» GOAL
Output the first line of the listing and each line after it, up to and including the line that contains "carton(0, 'teal flat ointment carton, upper", exactly as written, minus the pictures.
--- Begin SUPPLIED MATERIAL ---
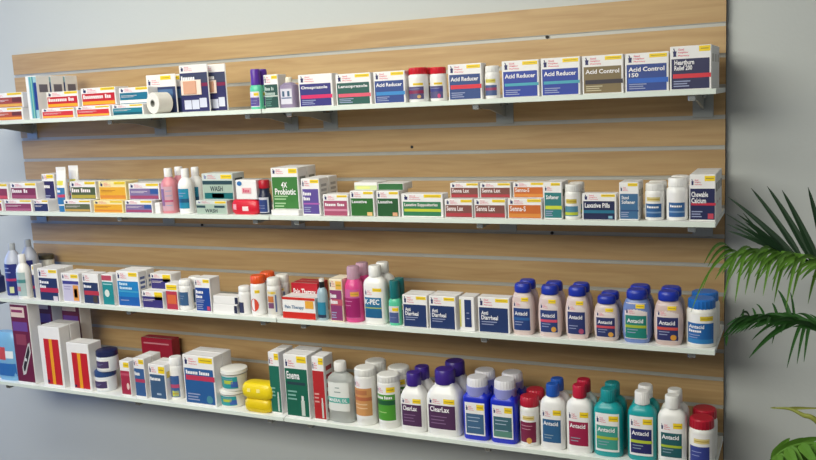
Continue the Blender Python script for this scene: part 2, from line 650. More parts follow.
z = carton(0, 'teal flat ointment carton, lower of its stack beside the tape roll', 111.5, 143.5, 102.5, 113, TB, dp=.06, group='teal flat ointment cartons')
carton(0, 'teal flat ointment carton, upper of its stack beside the tape roll', 118, 149, 84.5, 101.5, flat('#1a6f8e', '#f4f0e6', None), dp=.06, s=.03, base=z, group='teal flat ointment cartons')

# white tape roll
p = at(153, 111.5, -(D - .012))
rr = .032
r = thing('tape_roll', 'roll of white gauze tape lying on its side on the top shelf', 'tape', (p.x, -(D - .014), SZ[0] + EPS), rz=-.25)
b = MB()
wt = mat('#e6e2da', .8)
vs, fs = [], []
nn = 40
for (rad, y) in ((.011, 0), (rr - .001, 0), (rr, .001), (rr, .05), (rr - .001, .051), (.011, .051)):
    vs += [(rad * math.cos(2 * math.pi * k / nn), y, rr + rad * math.sin(2 * math.pi * k / nn)) for k in range(nn)]
for q in range(5):
    fs += [(q * nn + k, q * nn + (k + 1) % nn, (q + 1) * nn + (k + 1) % nn, (q + 1) * nn + k) for k in range(nn)]
b.add(vs, fs, wt)
b.build('gauze_winding', r, True)
b = MB()
vs, fs = [], []
for (rad, y) in ((.0085, -.001), (.0108, -.001), (.0108, .052), (.0085, .052)):
    vs += [(rad * math.cos(2 * math.pi * k / nn), y, rr + rad * math.sin(2 * math.pi * k / nn)) for k in range(nn)]
for q in range(4):
    q2 = (q + 1) % 4
    fs += [(q * nn + k, q * nn + (k + 1) % nn, q2 * nn + (k + 1) % nn, q2 * nn + k) for k in range(nn)]
b.add(vs, fs, mat('#8f8f88', .8))
b.build('core', r, True)


def card(d, px0, px1, yt, yb, s, dec, pict=None, th=.005, body='#e9e6e4'):
    x0, x1, yf, H, z = frame(0, px0, px1, yt, yb, s, None)
    w = x1 - x0
    r = thing('bandage_pack', d, 'bandage pack', ((x0 + x1) / 2, yf, z), 'bandage packs standing on the top shelf')
    b = MB(); b.box(-w / 2, w / 2, 0, th, 0, H, mat(body, .5), .002)
    f = MB()
    L = Label(f, flat_front(0), -w / 2, w / 2, 0, H, 1)
    deco(L, dec, .0003, b)
    b.build('pack', r); f.build('front_panel', r)
    if pict:
        g = MB()
        L2 = Label(g, flat_front(0), -w / 2, w / 2, 0, H, 1)
        u0, u1, v0, v1 = pict
        a, c = u0 * w - w / 2, u1 * w - w / 2
        g.box(a, c, -.004, -.0012, v0 * H, v1 * H, mat('#f0ddd0', .5), .001)
        g.box(a + (c - a) * .14, c - (c - a) * .22, -.0065, -.0041, v0 * H + .003, v1 * H - .003, mat('#d7a184', .6), .001)
        g.build('bandage_window', r)


NV = dict(panel='#2a2a5e', p=(.02, .98, .01, .83), h=(.86, .98), flash=0, bands=[(.0, 1, .74, .97, '#39405e'), (.0, 1, .64, .73, '#7d1c48')],
          text=[('~Softline', .05, .55, .80, .93)], discs=[])
NV2 = dict(NV); NV2['bands'] = NV['bands'] + [(.1, .36, .06, .3, '#cfd2e2'), (.38, .64, .06, .3, '#cfd2e2'), (.66, .92, .1, .34, '#cfd2e2')]
GB = dict(panel='#2d3b66', p=(.02, .98, .01, .68), h=(.72, .9), f=(.5, .85, .86, .96), bands=[(.05, .9, .55, .9, '#4d6f9a')], lines=[(.1, .7, .7)], fine='#9fb6d0')
card('navy bandage pack with grey header behind the white tape roll', 145, 178, 72, 111, .075, GB)
card('second navy bandage pack with grey header, nearly hidden behind the first', 158, 186, 72, 110.5, .10, GB)
card('large navy bandage pack with skin-coloured patch and white pictures', 178, 210.5, 62.5, 110, .03, NV2, (.05, .76, .36, .68))
card('narrower navy bandage pack, rightmost of the bandage packs', 200, 228, 61.5, 108.5, .055, NV2, (.2, .62, .38, .66))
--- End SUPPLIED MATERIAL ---
» WRITTEN ANSWER
Continue the Blender Python script for this scene: part 2, from line 650. More parts follow.
z = carton(0, 'teal flat ointment carton, lower of its stack beside the tape roll', 111.5, 143.5, 102.5, 113, TB, dp=.06, group='teal flat ointment cartons')
carton(0, 'teal flat ointment carton, upper of its stack beside the tape roll', 118, 149, 84.5, 101.5, flat('#1a6f8e', '#f4f0e6', None), dp=.06, s=.03, base=z, group='teal flat ointment cartons')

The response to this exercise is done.